Allentown Art Museum auctions Cranach painting that once belonged to a collector persecuted in Nazi Germany | Sullivan & Worcester

I was proud to inform the Allentown Art Museum that it announced today that it has reached an agreement with the heirs of Henry and Hertha Bromberg regarding Portrait of George, Duke of Saxony by Lucas Cranach the Elder and his workshop. According to the agreement, the painting will be auctioned at Christie’s in New York next year, following an educational program focusing on the history of the painting. You can read the museum’s press release here. The story was also covered in an excellent article in The New York Times by Graham Bowley.

Portrait of George the Bearded, Duke of Saxony

(Portrait of George the Bearded, Duke of Saxonyby Lucas Cranach the Elder and workshop)

The museum’s research could not determine the exact timing of Bromberg’s Cranach sale, but the larger context of the Brombergs’ escape from the Nazis and the sale of his collection in the process was morally compelling. This made the sale one of those Nazi-era transactions that defy categorical description and thus often elude easy resolution. In this case, the museum and the Bromberg heirs sought a fair and equitable resolution in accordance with the principles of the Washington Conference on Nazi-Confiscated Art and the related Ethical Guidelines for Museums. This is a reminder that the outcome may not necessarily be a winner-takes-all. The evolving legal framework for cases like this is the subject of a law journal article I wrote, forthcoming in the Kansas Journal of Law and Public Policy.

In a statement, Max Weintraub, president and CEO of the museum, said: “It was extremely important for the museum to address the ethical aspects of the painting’s history in the Bromberg family. This artwork only came to market and ultimately found its way to the museum because Henry Bromberg had to flee persecution by Nazi Germany. This moral imperative compelled us to act. We hope that this voluntary action by the museum will inform and encourage similar institutions to find fair and just solutions.”
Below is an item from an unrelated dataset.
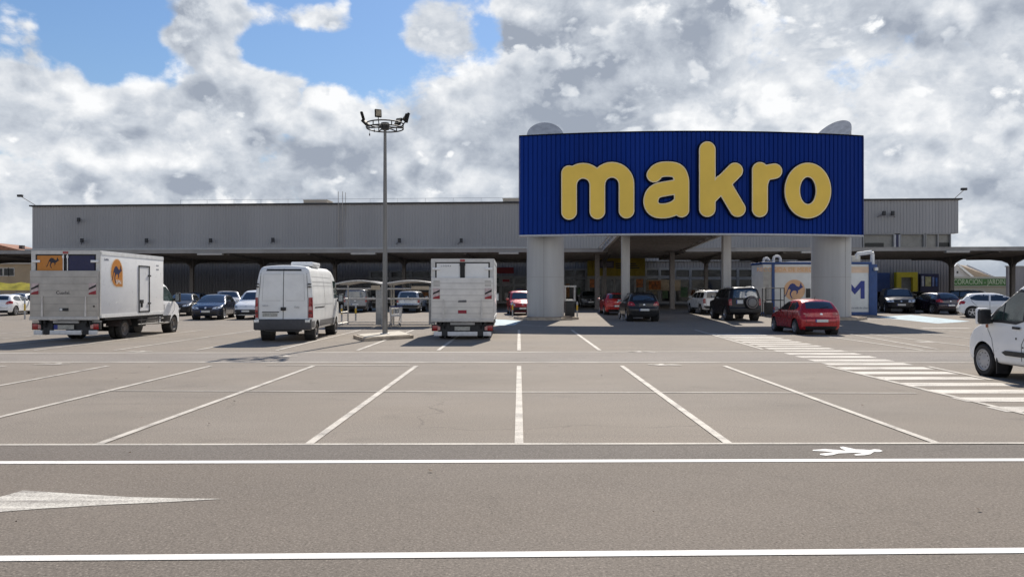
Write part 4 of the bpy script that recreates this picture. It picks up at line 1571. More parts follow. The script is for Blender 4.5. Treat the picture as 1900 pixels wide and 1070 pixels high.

A timeline of the key facts is as follows:

– Martin Bromberg acquired the Cranach in October 1917.

– Martin passed the Cranach on to his son Henry, who kept it in his house at Nonnenstieg 9 in Hamburg until 1935.

– Henry and Hertha Bromberg’s son Harald emigrated to the USA in 1935, followed by their son Edgar in 1936 and finally their youngest sons Gerhard and Oswald in 1938.

– Also in 1938, Henry and Hertha had to submit their asset inventory according to the infamous decree of April 27, 1938. Subsequently, in August 1938, the Hamburg authorities informed the Brombergs of the amount of the Reich Flight Tax they had to pay to leave Germany.

– The Brombergs left Germany on September 5 and 6, 1938, and arrived in Switzerland on September 7, 1938. They eventually managed to obtain a visa to enter the United States and left Europe on January 17, 1939, from Le Havre, France.

– On December 29, 1938, Allen Loebl of the F. Kleinberger Gallery in Paris confirmed in writing that he had purchased “the Bromberg collection,” referring specifically to the Cranach. Loebl sold the Cranach in 1939, and the museum purchased the Cranach from Wildenstein in New York in 1961.